Günaha giriyorsunuz!

Devleti kendileri yönetiyorlar, seçim sandıkları kendilerinden soruluyor ama "Oyları çaldılar!" diye manipüle yapabiliyorlar.

Halkın kahir ekseriyeti, destek verdiği hâlde, terörü bitirmede bir arpa boyu yol alamıyorlar.

Planlama eksikliği çok açık. Peş peşe şehitlerimiz geliyor. Defalarca Kuzey Irak'ta kampları bombaladık. Defalarca "Şu kadar terörist öldürüldü." sözünü duyduk. Saf dışı edilen teröristler beni zerre kadar ilgilendirmiyor. Bir şehidimizin bedeli, öldürülen teröristlerin azlığı veya çokluğu ile ölçülebilir mi?!

Ülke içinde hiçbir şey düzelmiyor, hiçbir şey mecrasında akmıyor; her şey aksıyor.

Din istismarında sınır tanınmıyor.

Herkese hitap etmesi, herkesi kucaklayıcı konuşması gereken Zat, hem de cami önünde ve hem de -Diyanet İşleri Başkanı'nı sözlerini tasdik ettirmek için olacak- yanına alarak istemediklerine akıl almaz ithamlarda bulunuyor; "hırsız" diyor. (DİB Başkanı, anında istifasını vermeliydi! Kur'ân bunu gerektirir, ilim bunu gerektirir.)

Halkımıza ağır gelen bir konuşmayı Zat-ı Muhterem İstanbul'da bir cami açılışı töreninde yapabiliyor.

(Bu cami için "külliye" demişlerdi. "Saray" diyenlere bozuluyorlar, illâ külliye diyeceksiniz, buyuruyorlar. Burada ilmî izahını yapmıştık. Saray saraydır. Başka adlandırması mümkün değildir; bahsettiği cami, saydığı fonksiyonları itibarıyla "külliye" diye vasıflandırmak mümkündür.)

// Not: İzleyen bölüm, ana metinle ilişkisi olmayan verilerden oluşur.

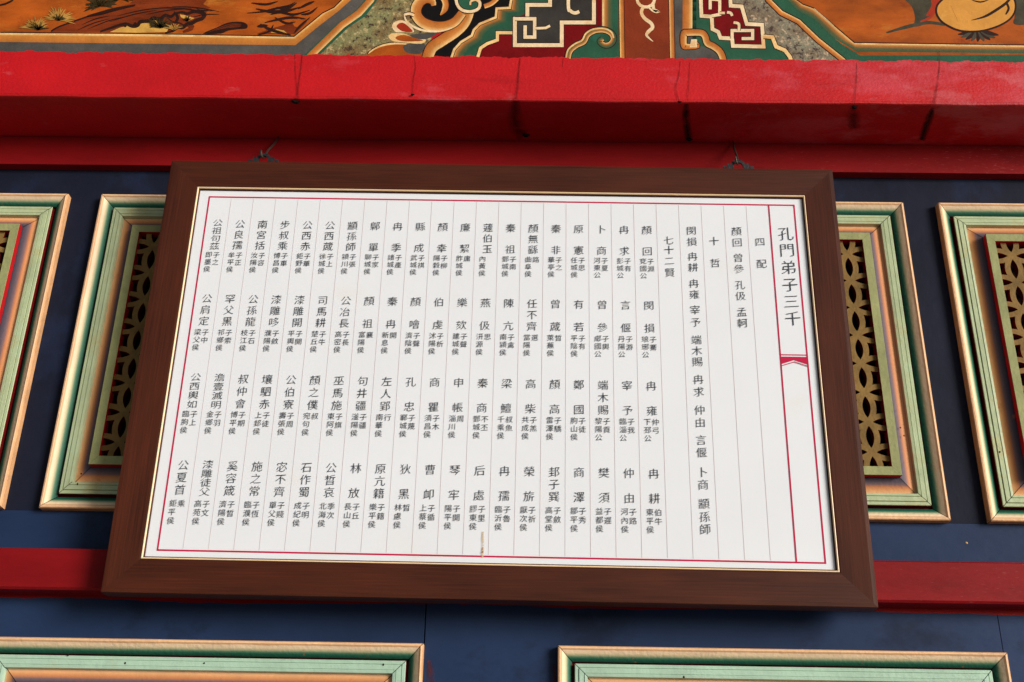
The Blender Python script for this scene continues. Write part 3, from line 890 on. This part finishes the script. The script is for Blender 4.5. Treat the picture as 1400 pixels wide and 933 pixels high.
fo = [(1280, 14), (1284, 4), (1300, -8), (1330, -20), (1370, -16), (1386, -2), (1388, 14), (1380, 27), (1362, 37), (1338, 43), (1312, 42), (1292, 33), (1283, 24)]
pb.fill(fo, FRUIT, 4)
pb.stroke(fo, 2.6, LINE, 4, closed=True)
pb.stroke([(1328, 28), (1346, 23), (1362, 14), (1376, 4), (1384, -6)], 3.8, LINE, 4, (0.15, 0.8))
pb.stroke([(1376, 4), (1379, 12), (1375, 20)], 3.2, LINE, 4, (1, 0.6))
pb.stroke([(1328, 0), (1340, 3), (1352, 0)], 2.0, LINE, 4, (0.3, 0.3))
pb.stroke([(1300, 8), (1310, 30)], 0.8, BARK, 0, (0.2, 0.2))
part(pb, 'fruit_painting', cart2)

# ragged edge of the red coat against the ornament
pb = Painter(face)
A = []
x = -480.0
while x < 1960:
    yy = 71.5 + (x - 0) * 0.0118 if x > -600 else 71
    base = 70.3 + 0.0115 * x if x < 700 else 78.3 + 0.0095 * (x - 700)
    jag = 1.3 * math.sin(x * 0.11) * math.sin(x * 0.047) + rnd.uniform(-0.9, 0.9) + (3.0 if 1040 < x < 1052 else 0)
    A.append((x, base + jag))
    x += 4.0
for a, b in zip(A[:-1], A[1:]):
    pa, pc = face(a[0], a[1], 0.0024), face(b[0], b[1], 0.0024)
    pb.mb.face([(pa.x, BY - 0.0004, SZ + 0.0075), (pc.x, BY - 0.0004, SZ + 0.0075), pc, pa], RED)
part(pb, 'ragged_paint_edge')

# drips that ran down the face and over the edge
def soffit(x, y, h=0.0):
    r = RX * ((x - 700.0) / FOC) + DN * ((y - 466.5) / FOC) + FW
    z = SZ - 0.0008 - h
    return CAM + r * ((z - CAM.z) / r.z)

def drip(pts, wd, mat, on_soffit=None, swd=10, blob=None):
    pb = Painter(face, 0.0001); pb.up(27)
    pb.stroke(pts, wd, mat, 5, (0.6, 1))
    o = part(pb, 'drip_stain')
    if on_soffit:
        sb = Painter(lambda u, v, h: soffit(u, v, h)); sb.stroke(on_soffit, swd, SOOT if swd < 16 else SOOT_SOFT, 5, (0.5, 0.9))
        part(sb, 'soffit_smear')
    if blob:
        bx, by, r, soff = blob
        c0 = soffit(bx, by) if soff else face(bx, by, 0.004)
        mb = MB()
        rings, seg = 5, 9
        def bp(i, j):
            th = math.pi * i / rings; ph = 2 * math.pi * j / seg
            q = 1 + 0.25 * math.sin(3 * ph + i) + 0.15 * math.sin(5 * ph - 2 * i)
            return c0 + Vector((math.sin(th) * math.cos(ph) * r * 1.5 * q, math.sin(th) * math.sin(ph) * r * q, math.cos(th) * r * 0.8))
        for i in range(rings):
            for j in range(seg):
                mb.face([bp(i, j), bp(i + 1, j), bp(i + 1, j + 1), bp(i, j + 1)], MUD)
        part(mb, 'dirt_lump')

drip([(413, 74), (411, 96), (408, 118), (407, 134)], 3.4, SOOT_FAINT, [(406, 134), (404, 142)], 18, (404, 139, 0.0075, True))
drip([(403, 74), (404, 100), (407, 130)], 2.2, SOOT_FAINT)
drip([(566, 76), (568, 92), (565, 110), (564, 130)], 2.2, SOOT_FAINT, None, 0, (564, 129.5, 0.0032, False))
drip([(711, 80), (709, 98), (708, 118), (705, 136)], 4.6, SOOT_FAINT, [(705, 138), (704, 160), (708, 176), (717, 185)], 26, (719, 185, 0.0072, True))
drip([(930, 84), (928, 104), (924, 120), (929, 140)], 2.6, SOOT_FAINT, None, 0, (929, 139.5, 0.0038, False))
drip([(943, 84), (942, 110), (940, 140)], 2.0, SOOT_FAINT, [(938, 142), (938, 165), (942, 190)], 14, (942, 191, 0.0062, True))
drip([(1171, 86), (1171, 110), (1168, 144)], 2.6, SOOT_FAINT, [(1168, 148), (1167, 160), (1168, 176)], 22, (1168, 147, 0.0050, True))
drip([(1284, 70), (1284, 96), (1281, 120), (1277, 144)], 3.6, SOOT_FAINT, [(1276, 148), (1268, 168), (1260, 192)], 13)
drip([(770, 80), (769, 92)], 2.0, SOOT_FAINT)

# ------------------------------------------------------------------ framed sign
SW, SH, SM = 1.7551, 1.1508, 0.0790
KS = 0.98317
sign = empty('framed_sign')
sign.matrix_world = Matrix.Translation((-0.08669, -0.12, 2.21865)) @ Matrix.Rotation(0.02952, 4, 'X') @ Matrix.Rotation(0.00493, 4, 'Y')
tag(sign, 'large framed white name list in red ruled columns hanging in a brown wooden frame', 'framed sign')

DEP = 0.05
FP = [(0.0, DEP), (0.0, 0.0010), (0.0010, 0.0), (0.010, -0.0006), (SM - 0.004, 0.0030), (SM, 0.0040)]   # (inset, depth behind the front)
for sdn, nm in enumerate(('bottom', 'right', 'top', 'left')):
    mb = MB()
    for k in range(len(FP) - 1):
        (w0, d0), (w1, d1) = FP[k], FP[k + 1]
        def rect(w_):
            return [(-SW / 2 + w_, w_), (SW / 2 - w_, w_), (SW / 2 - w_, SH - w_), (-SW / 2 + w_, SH - w_)]
        r0, r1 = rect(w0), rect(w1)
        p, q, r, t = r0[sdn], r0[(sdn + 1) % 4], r1[(sdn + 1) % 4], r1[sdn]
        off = sdn * 3.7
        ax = 0 if sdn in (0, 2) else 1
        cv = w0 if w0 != w1 else w0 - d0
        ua = [(p[ax] + off, (w0 - (d0 if k == 0 else 0)) + off), (q[ax] + off, (w0 - (d0 if k == 0 else 0)) + off), (r[ax] + off, w1 + off), (t[ax] + off, w1 + off)]
        mb.face([(p[0], d0, p[1]), (q[0], d0, q[1]), (r[0], d1, r[1]), (t[0], d1, t[1])], BROWN, ua)
    mb.build('frame_rail', sign)

def ring_band(name, prof, mat):
    mb = MB()
    for k in range(len(prof) - 1):
        (w0, d0), (w1, d1) = prof[k], prof[k + 1]
        def rect(w_):
            return [(-SW / 2 + w_, w_), (SW / 2 - w_, w_), (SW / 2 - w_, SH - w_), (-SW / 2 + w_, SH - w_)]
        r0, r1 = rect(w0), rect(w1)
        for sdn in range(4):
            p, q, r, t = r0[sdn], r0[(sdn + 1) % 4], r1[(sdn + 1) % 4], r1[sdn]
            mb.face([(p[0], d0, p[1]), (q[0], d0, q[1]), (r[0], d1, r[1]), (t[0], d1, t[1])], mat)
    return mb.build(name, sign)

ring_band('gilt_fillet', [(SM, 0.0040), (SM + 0.0002, 0.0022), (SM + 0.0018, 0.0018), (SM + 0.0034, 0.0034), (SM + 0.0038, 0.0050)], GOLD)
ring_band('inner_lip', [(SM + 0.0038, 0.0050), (SM + 0.0065, 0.0075), (SM + 0.0066, 0.0112)], LIP)
mb = MB()
mb.box((-SW / 2 + 0.02, 0.030, 0.02), (SW / 2 - 0.02, 0.044, SH - 0.02), LIP)
mb.build('backing_panel', sign)

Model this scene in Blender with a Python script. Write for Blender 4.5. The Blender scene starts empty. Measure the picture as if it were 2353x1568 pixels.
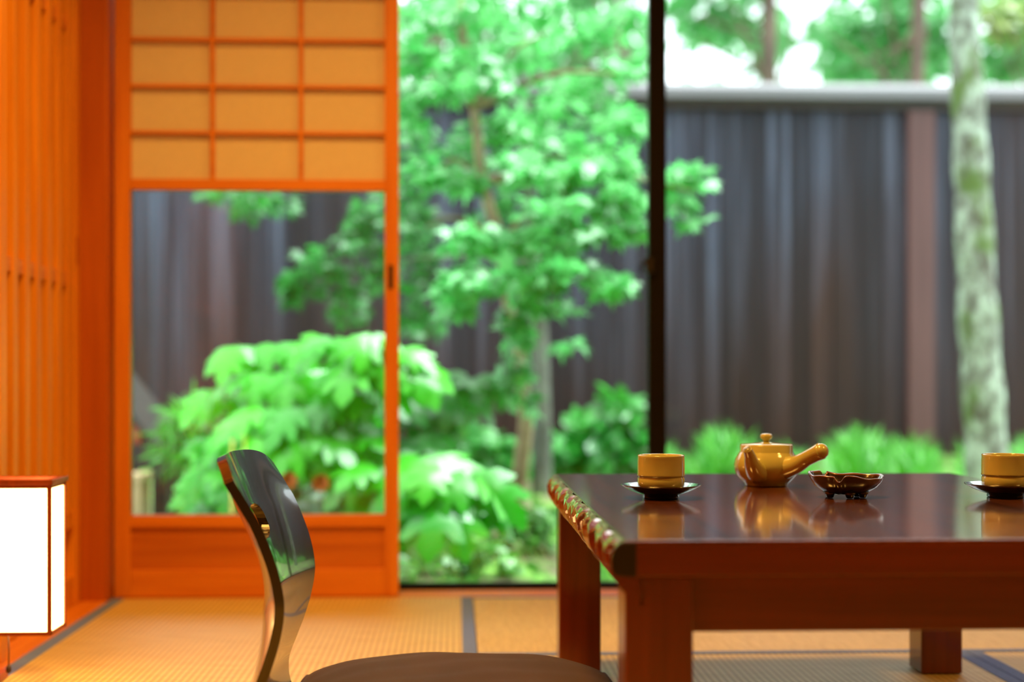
import bpy, bmesh, math, random
import numpy as np
from mathutils import Vector, Matrix
random.seed(7); RNG = np.random.default_rng(11)
SC = bpy.context.scene; COL = SC.collection
PI = math.pi
# ------------------------------------------------------------------ camera model (2353 x 1568 frame)
F = 3268.0; TH = math.radians(2.303); TT = math.tan(TH); HC = 0.4845; HOR = 870.0
def P(u, v, Y):
    """room point seen at pixel (u, v) on the plane y = Y"""
    xc = (u - 1176.5) / F
    X = Y * (xc + TT) / (1 - TT * xc)
    d = X * math.sin(TH) + Y * math.cos(TH)
    return Vector((X, Y, HC + (HOR - v) / F * d))
def PXM(Y): return Y / F          # metres per pixel at depth Y
cam = bpy.data.cameras.new('camera'); co = bpy.data.objects.new('camera', cam); COL.objects.link(co)
co.location = (0, 0, HC); co.rotation_euler = (PI / 2, 0, -TH)
cam.sensor_width = 36; cam.lens = F / 2353 * 36; cam.shift_y = (HOR - 784) / 2353
cam.clip_start = 0.05; cam.clip_end = 200
cam.dof.use_dof = True; cam.dof.focus_distance = 1.9; cam.dof.aperture_fstop = 2.1; cam.dof.aperture_blades = 0
SC.camera = co

# ------------------------------------------------------------------ materials
def nt(name):
    m = bpy.data.materials.new(name); m.use_nodes = True
    t = m.node_tree; b = t.nodes['Principled BSDF']; return m, t, b
def N(t, kind, **kw):
    n = t.nodes.new(kind)
    for k, v in kw.items():
        if k in n.inputs: n.inputs[k].default_value = v
        else: setattr(n, k, v)
    return n
def ramp(t, fac, stops):
    r = t.nodes.new('ShaderNodeValToRGB'); cr = r.color_ramp
    while len(cr.elements) < len(stops): cr.elements.new(0.5)
    for e, (p, c) in zip(cr.elements, stops): e.position = p; e.color = (*c, 1)
    t.links.new(fac, r.inputs['Fac']); return r
def coords(t, scale, rot=(0, 0, 0)):
    tc = t.nodes.new('ShaderNodeTexCoord'); mp = t.nodes.new('ShaderNodeMapping')
    mp.inputs['Scale'].default_value = scale; mp.inputs['Rotation'].default_value = rot
    t.links.new(tc.outputs['Object'], mp.inputs['Vector']); return mp.outputs['Vector']
def wood(name, c1, c2, axis='z', rough=.45, coat=0, fine=1.0, bump=.05, spec=.5):
    """straight grained timber, grain runs along axis"""
    m, t, b = nt(name)
    s = [26 * fine] * 3; s['xyz'.index(axis)] = 1.3 * fine
    v = coords(t, s)
    n1 = N(t, 'ShaderNodeTexNoise', Scale=1.0, Detail=5.0, Roughness=.6, Distortion=.9); t.links.new(v, n1.inputs['Vector'])
    s2 = [140 * fine] * 3; s2['xyz'.index(axis)] = 4 * fine
    v2 = coords(t, s2)
    n2 = N(t, 'ShaderNodeTexNoise', Scale=1.0, Detail=3.0); t.links.new(v2, n2.inputs['Vector'])
    mx = N(t, 'ShaderNodeMix', data_type='FLOAT'); mx.inputs[0].default_value = .35
    t.links.new(n1.outputs['Fac'], mx.inputs[2]); t.links.new(n2.outputs['Fac'], mx.inputs[3])
    r = ramp(t, mx.outputs[0], [(.32, c1), (.66, c2)])
    t.links.new(r.outputs['Color'], b.inputs['Base Color'])
    b.inputs['Roughness'].default_value = rough; b.inputs['Coat Weight'].default_value = coat
    b.inputs['Coat Roughness'].default_value = .08; b.inputs['Specular IOR Level'].default_value = spec
    if bump:
        bp = N(t, 'ShaderNodeBump', Strength=bump, Distance=.002); t.links.new(mx.outputs[0], bp.inputs['Height'])
        t.links.new(bp.outputs['Normal'], b.inputs['Normal'])
    return m
def plain(name, c, rough=.5, metal=0, coat=0, spec=.5, var=.12, scale=30.0, bump=0.0, bscale=200.0):
    m, t, b = nt(name)
    v = coords(t, (1, 1, 1)); n = N(t, 'ShaderNodeTexNoise', Scale=scale, Detail=4.0); t.links.new(v, n.inputs['Vector'])
    r = ramp(t, n.outputs['Fac'], [(.3, tuple(x * (1 - var) for x in c)), (.7, tuple(min(1, x * (1 + var)) for x in c))])
    t.links.new(r.outputs['Color'], b.inputs['Base Color'])
    b.inputs['Roughness'].default_value = rough; b.inputs['Metallic'].default_value = metal
    b.inputs['Coat Weight'].default_value = coat; b.inputs['Coat Roughness'].default_value = .06
    b.inputs['Specular IOR Level'].default_value = spec
    if bump:
        n2 = N(t, 'ShaderNodeTexNoise', Scale=bscale, Detail=3.0); t.links.new(v, n2.inputs['Vector'])
        bp = N(t, 'ShaderNodeBump', Strength=bump, Distance=.003); t.links.new(n2.outputs['Fac'], bp.inputs['Height'])
        t.links.new(bp.outputs['Normal'], b.inputs['Normal'])
    return m
def leafmat(name, c1, c2, trans=.45, rough=.34, spec=.5, coat=.5):
    m, t, b = nt(name)
    g = t.nodes.new('ShaderNodeNewGeometry')
    r = ramp(t, g.outputs['Random Per Island'], [(.0, c1), (1.0, c2)])
    t.links.new(r.outputs['Color'], b.inputs['Base Color']); b.inputs['Roughness'].default_value = rough
    b.inputs['Specular IOR Level'].default_value = spec; b.inputs['Coat Weight'].default_value = coat; b.inputs['Coat Roughness'].default_value = .28
    tr = t.nodes.new('ShaderNodeBsdfTranslucent'); t.links.new(r.outputs['Color'], tr.inputs['Color'])
    ms = t.nodes.new('ShaderNodeMixShader'); ms.inputs[0].default_value = trans
    out = t.nodes['Material Output']
    t.links.new(b.outputs[0], ms.inputs[1]); t.links.new(tr.outputs[0], ms.inputs[2]); t.links.new(ms.outputs[0], out.inputs['Surface'])
    return m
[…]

O "hırsızlar" ithamı yok mu? Bütün sevaplarını da alıp götürüyor:

"Bir ay sonra ülkemizde de sandık var. Her hâlde bu sandığın hakkını vereceğiz. İnşallah hırsızlara bu işi bırakmayacağız. Kendi kültürlerinde şu gördüğünüz anlayışın olmadığı kişilere bunu bırakmayacağız. Gece gündüz çalışarak bu işin hakkını verelim. Ülkemizde demokrasi zaferiyle bu işi noktalayalım."

Biz "hırsızlar" ithamına dikkat kesildik. Burada farklı bir şey de söylüyor: "Kendi kültürlerinde şu gördüğünüz anlayışın olmadığı kişilere bunu bırakmayacağız."

"Kendi kültürlerinde" dedikleri, İstanbul'da tekrarlanan seçimlerde Ekrem İmamoğlu'nun seçilmesini isteyenleri kastediyor. Olmayan ne? "Külliye" anlayışı...

Zat-ı Muhterem, madem öyle tasnif etti, "külliye zihniyeti" dedi, meselâ biz de, kategorik olarak "külliye zihniyeti" içinden gelmeyiz; kastettiği CHP ve türevleri ise -ki öyle- biz CHP ve türevlerinin dışındayız ama haksızlığın da, yolsuzluğun da, çalıp çırpmanın da, halkının inançlarını istismar etmenin de şiddetle karşısındayız.

Yönetimlerindeki Sayıştay'ın raporları, hususiyetle belediyelerde bu kadar yolsuzluğu ortaya çıkarmak mecburiyetinde kaldıysa, görmezden gelineneler, gizlenenler kim bilir ne kadardır?

Kadir gecesinde, Esenler'de, yine dinî bir törende, halkı kucaklaması gerekirken, yine sandık hırsızlığından bahsederek, "Oylar biliyorsunuz çalındı. Oylar çalındığı için de maalesef böyle bir seçime şu anda ihtiyaç duyuldu." diyor.

Kim çaldı, nasıl çaldı? Kendilerinin dizayn ettiği YSK'nın gerekçeli kararında bile "hırsızlık, çalma" gibi ifadeler geçmediği hâlde dinî alanlarda bu sözlerin sarf edilmesi, dinimizin nelere nasıl alet edildiğinin en bariz örneği olarak karşımıza çıkıyor.

Daha yeni... Bir AKP'li belediye başkan yardımcısı camide kendilerine oy verilmezse dinin elden gideceğini söyleyebiliyor!

Sadece "Günaha giriyorsunuz." diyeceğim.